▶ _Exercise goal_:
Output each line exactly as it appears, skipping any embedded picture.
#####
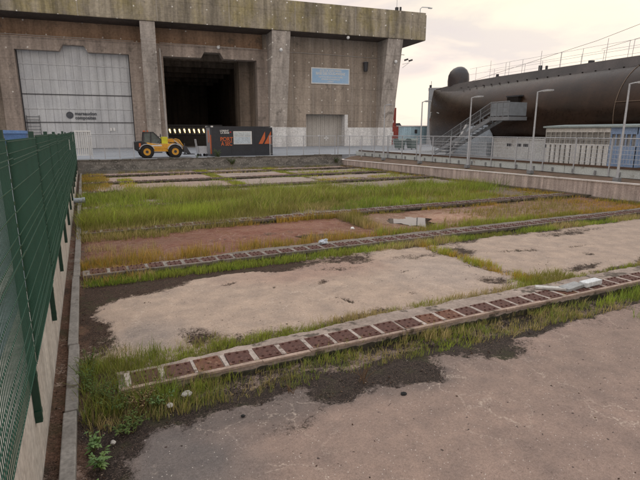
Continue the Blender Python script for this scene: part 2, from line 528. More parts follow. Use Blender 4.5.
# sloping soil ledge behind the right retaining wall
mb = MB(); q = []
for j in range(80):
    y = -10 + 52.4 * j / 79
    for k, (x, z) in enumerate(((22.84, .5), (23.2, .66), (23.8, .82), (24.42, .9), (24.62, .9))):
        q.append((x, y, z + .04 * (rnd.random() - .5) + (0.006 * max(0, 36 - y) if k == 0 else 0)))
mb.add(q, [(j * 5 + k, j * 5 + k + 1, j * 5 + k + 6, j * 5 + k + 5) for j in range(79) for k in range(4)])
tag(mb.obj('soil_ledge', mat('brown ledge soil', (.20, .135, .10), (.13, .095, .07), .95, 1.5, 25, bumpamt=.6), smooth=True), kind='structure')

# ------------------------------------------------------------------ left: low wall, kerb, mesh fence
pale_wall = mat('pale rendered wall', (.50, .46, .42), (.42, .375, .335), .85, 1.2, 14, streak=(2.5, 2.5, .35), streak_amt=.18)
wl = thing('low_wall', 'low pale rendered wall below the green mesh fence on the left', 'wall', (-.65, 0, 0))
MB().box(-.25, 0, -6, 42.0, 0, 1.12).obj('wall_face', pale_wall, wl)
kerb_m = mat('weathered kerb', (.26, .24, .22), (.19, .175, .16), .9, 3, 22, spots=(2.5, .6, (.10, .085, .07)))
kb = thing('kerb', 'weathered grey concrete kerb running along the foot of the pale left wall', 'kerb', (-.43, 0, 0))
y = -6.0
while y < 41.8:
    ln = 1.95
    dx = rnd.uniform(-.012, .012); dz = rnd.uniform(-.012, .012)
    mb = MB().box(-.07 + dx, .07 + dx, y, min(y + ln - .015, 41.9), 0, .1 + dz)
    mb.obj('kerb_stone', kerb_m, kb, bevel=.012)
    y += ln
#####
▶ _Final answer_:
Continue the Blender Python script for this scene: part 2, from line 528. More parts follow. Use Blender 4.5.
# sloping soil ledge behind the right retaining wall
mb = MB(); q = []
for j in range(80):
    y = -10 + 52.4 * j / 79
    for k, (x, z) in enumerate(((22.84, .5), (23.2, .66), (23.8, .82), (24.42, .9), (24.62, .9))):
        q.append((x, y, z + .04 * (rnd.random() - .5) + (0.006 * max(0, 36 - y) if k == 0 else 0)))
mb.add(q, [(j * 5 + k, j * 5 + k + 1, j * 5 + k + 6, j * 5 + k + 5) for j in range(79) for k in range(4)])
tag(mb.obj('soil_ledge', mat('brown ledge soil', (.20, .135, .10), (.13, .095, .07), .95, 1.5, 25, bumpamt=.6), smooth=True), kind='structure')

# ------------------------------------------------------------------ left: low wall, kerb, mesh fence
pale_wall = mat('pale rendered wall', (.50, .46, .42), (.42, .375, .335), .85, 1.2, 14, streak=(2.5, 2.5, .35), streak_amt=.18)
wl = thing('low_wall', 'low pale rendered wall below the green mesh fence on the left', 'wall', (-.65, 0, 0))
MB().box(-.25, 0, -6, 42.0, 0, 1.12).obj('wall_face', pale_wall, wl)
kerb_m = mat('weathered kerb', (.26, .24, .22), (.19, .175, .16), .9, 3, 22, spots=(2.5, .6, (.10, .085, .07)))
kb = thing('kerb', 'weathered grey concrete kerb running along the foot of the pale left wall', 'kerb', (-.43, 0, 0))
y = -6.0
while y < 41.8:
    ln = 1.95
    dx = rnd.uniform(-.012, .012); dz = rnd.uniform(-.012, .012)
    mb = MB().box(-.07 + dx, .07 + dx, y, min(y + ln - .015, 41.9), 0, .1 + dz)
    mb.obj('kerb_stone', kerb_m, kb, bevel=.012)
    y += ln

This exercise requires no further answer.